■ **Description of the task**:
Make an exact copy of the lines, leaving the pictures out.

■ **Material**:

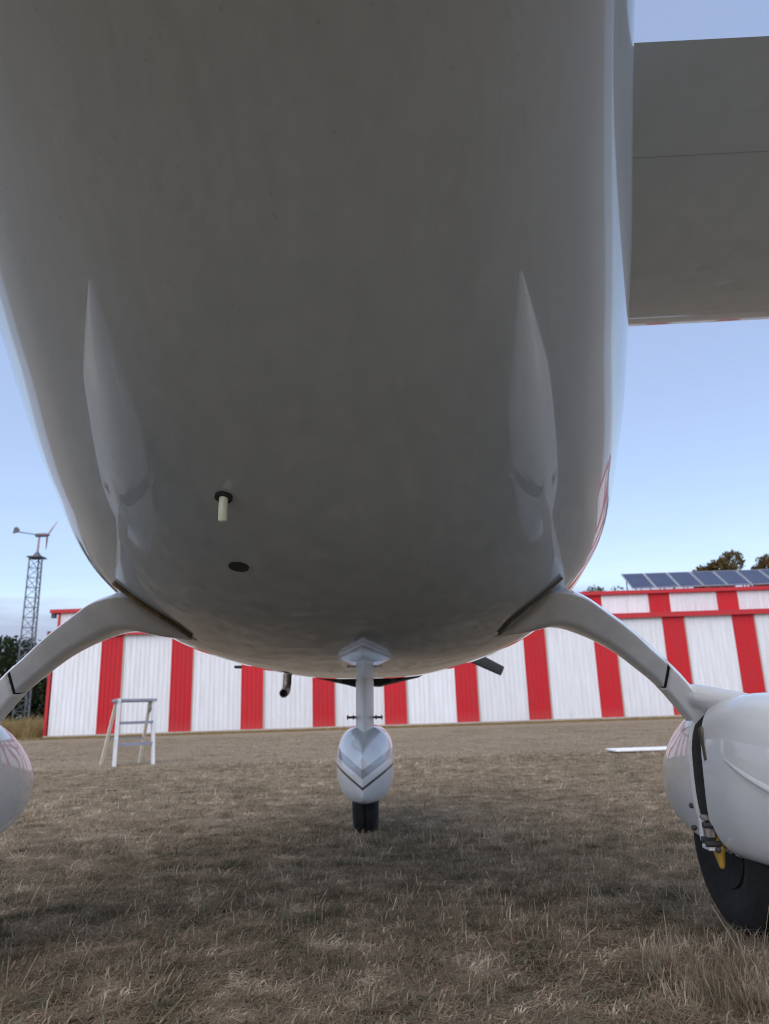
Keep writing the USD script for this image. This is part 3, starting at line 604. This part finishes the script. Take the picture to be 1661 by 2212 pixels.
# cowl outlets, exhaust, propeller
for s in (1, -1):
    poly = [(s*.03, .70), (s*.29, .70), (s*.26, .683), (s*.10, .648), (s*.065, .638), (s*.03, .64)]
    if s > 0: poly = poly[::-1]
    m = tri(m3.Manifold.extrude(m3.CrossSection([poly]), .22)); m.apply_transform(trimesh.transformations.rotation_matrix(math.pi/2, [1, 0, 0])); m.apply_translation([0, 3.86, 0])
    part('cowl_outlet', m, 'black', air)
    part('outlet_vane', box(s*.115, s*.14, 3.63, 3.66, .655, .70), 'dark_steel', air)
EX = np.array([(-.385, 3.68, .74), (-.385, 3.675, .66), (-.385, 3.655, .628), (-.385, 3.62, .612), (-.385, 3.57, .604)])
q = np.linspace(0, 4, 24); EX = np.stack([PC(np.arange(5), EX[:, c])(q) for c in range(3)], 1)
outer = tube(EX, .021, 20); bore = tube(EX[-5:]+np.array([0, -.003, -.0005]), .0165, 20)
part('exhaust_pipe', tri(mani(outer)-mani(bore)), 'steel', air, smooth=40)
part('exhaust_bore', tube(EX[-5:-2]+np.array([0, .002, 0]), .0168, 20), 'black', air)
for x, y in ((-.55, 3.3), (-.44, 3.4)):
    part('cowl_fastener', rbox(.03, .03, .012, .004, (x, y, fus(y, 270-38)[2]-.006)), 'dark_steel', air)
HUB = np.array([0, 4.45, 1.12])
part('spinner', trimesh.creation.revolve(np.array([(0, .26), (.05, .22), (.09, .13), (.115, 0), (.115, -.09), (0, -.09)]), sections=40).apply_transform(trimesh.transformations.rotation_matrix(-math.pi/2, [1, 0, 0])).apply_translation(HUB), 'paint', air, smooth=40)
for a in (-26, 154):
    a = math.radians(a); d = np.array([math.cos(a), 0, math.sin(a)]); e = np.array([-d[2], 0, d[0]])
    R = []
    for r, ch, tw_ in ((.09, .06, 55), (.25, .08, 42), (.5, .085, 28), (.75, .072, 20), (.85, .062, 17), (.862, .058, 17)):
        q = np.linspace(0, 2*np.pi, 18, endpoint=False); tw_ = math.radians(tw_)
        cv = e*math.cos(tw_)+np.array([0, 1, 0])*math.sin(tw_); nv = np.cross(d, cv)
        R.append(HUB+d*r+np.outer(np.cos(q)*ch/2, cv)+np.outer(np.sin(q)*.009, nv))
    part('propeller_blade', loft(np.array(R)), 'black', air, smooth=40)
# drain holes and hose on the belly
def belly_disc(y, t, r, name, m, h=.002):
    p, nn = fus(y, t), fus_n(y, t)
    c = trimesh.creation.cylinder(r, h, sections=28); c.apply_transform(trimesh.geometry.align_vectors([0, 0, 1], nn)); c.apply_translation(p+nn*h*.3)
    return part(name, c, m, air), p, nn
_, p, nn = belly_disc(1.163, 259.0, .0145, 'drain_grommet', 'black', .006)
part('drain_hose', tube([p, p+[0, -.003, -.022], p+[0, .0, -.040], p+[0, .0, -.043]], [.0075, .0075, .0075, .005], 16), 'tube', air, smooth=40)
belly_disc(1.396, 259.5, .0195, 'drain_hole', 'black', .003)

■ **Reply**:
Keep writing the USD script for this image. This is part 3, starting at line 604. This part finishes the script. Take the picture to be 1661 by 2212 pixels.
# cowl outlets, exhaust, propeller
for s in (1, -1):
    poly = [(s*.03, .70), (s*.29, .70), (s*.26, .683), (s*.10, .648), (s*.065, .638), (s*.03, .64)]
    if s > 0: poly = poly[::-1]
    m = tri(m3.Manifold.extrude(m3.CrossSection([poly]), .22)); m.apply_transform(trimesh.transformations.rotation_matrix(math.pi/2, [1, 0, 0])); m.apply_translation([0, 3.86, 0])
    part('cowl_outlet', m, 'black', air)
    part('outlet_vane', box(s*.115, s*.14, 3.63, 3.66, .655, .70), 'dark_steel', air)
EX = np.array([(-.385, 3.68, .74), (-.385, 3.675, .66), (-.385, 3.655, .628), (-.385, 3.62, .612), (-.385, 3.57, .604)])
q = np.linspace(0, 4, 24); EX = np.stack([PC(np.arange(5), EX[:, c])(q) for c in range(3)], 1)
outer = tube(EX, .021, 20); bore = tube(EX[-5:]+np.array([0, -.003, -.0005]), .0165, 20)
part('exhaust_pipe', tri(mani(outer)-mani(bore)), 'steel', air, smooth=40)
part('exhaust_bore', tube(EX[-5:-2]+np.array([0, .002, 0]), .0168, 20), 'black', air)
for x, y in ((-.55, 3.3), (-.44, 3.4)):
    part('cowl_fastener', rbox(.03, .03, .012, .004, (x, y, fus(y, 270-38)[2]-.006)), 'dark_steel', air)
HUB = np.array([0, 4.45, 1.12])
part('spinner', trimesh.creation.revolve(np.array([(0, .26), (.05, .22), (.09, .13), (.115, 0), (.115, -.09), (0, -.09)]), sections=40).apply_transform(trimesh.transformations.rotation_matrix(-math.pi/2, [1, 0, 0])).apply_translation(HUB), 'paint', air, smooth=40)
for a in (-26, 154):
    a = math.radians(a); d = np.array([math.cos(a), 0, math.sin(a)]); e = np.array([-d[2], 0, d[0]])
    R = []
    for r, ch, tw_ in ((.09, .06, 55), (.25, .08, 42), (.5, .085, 28), (.75, .072, 20), (.85, .062, 17), (.862, .058, 17)):
        q = np.linspace(0, 2*np.pi, 18, endpoint=False); tw_ = math.radians(tw_)
        cv = e*math.cos(tw_)+np.array([0, 1, 0])*math.sin(tw_); nv = np.cross(d, cv)
        R.append(HUB+d*r+np.outer(np.cos(q)*ch/2, cv)+np.outer(np.sin(q)*.009, nv))
    part('propeller_blade', loft(np.array(R)), 'black', air, smooth=40)
# drain holes and hose on the belly
def belly_disc(y, t, r, name, m, h=.002):
    p, nn = fus(y, t), fus_n(y, t)
    c = trimesh.creation.cylinder(r, h, sections=28); c.apply_transform(trimesh.geometry.align_vectors([0, 0, 1], nn)); c.apply_translation(p+nn*h*.3)
    return part(name, c, m, air), p, nn
_, p, nn = belly_disc(1.163, 259.0, .0145, 'drain_grommet', 'black', .006)
part('drain_hose', tube([p, p+[0, -.003, -.022], p+[0, .0, -.040], p+[0, .0, -.043]], [.0075, .0075, .0075, .005], 16), 'tube', air, smooth=40)
belly_disc(1.396, 259.5, .0195, 'drain_hole', 'black', .003)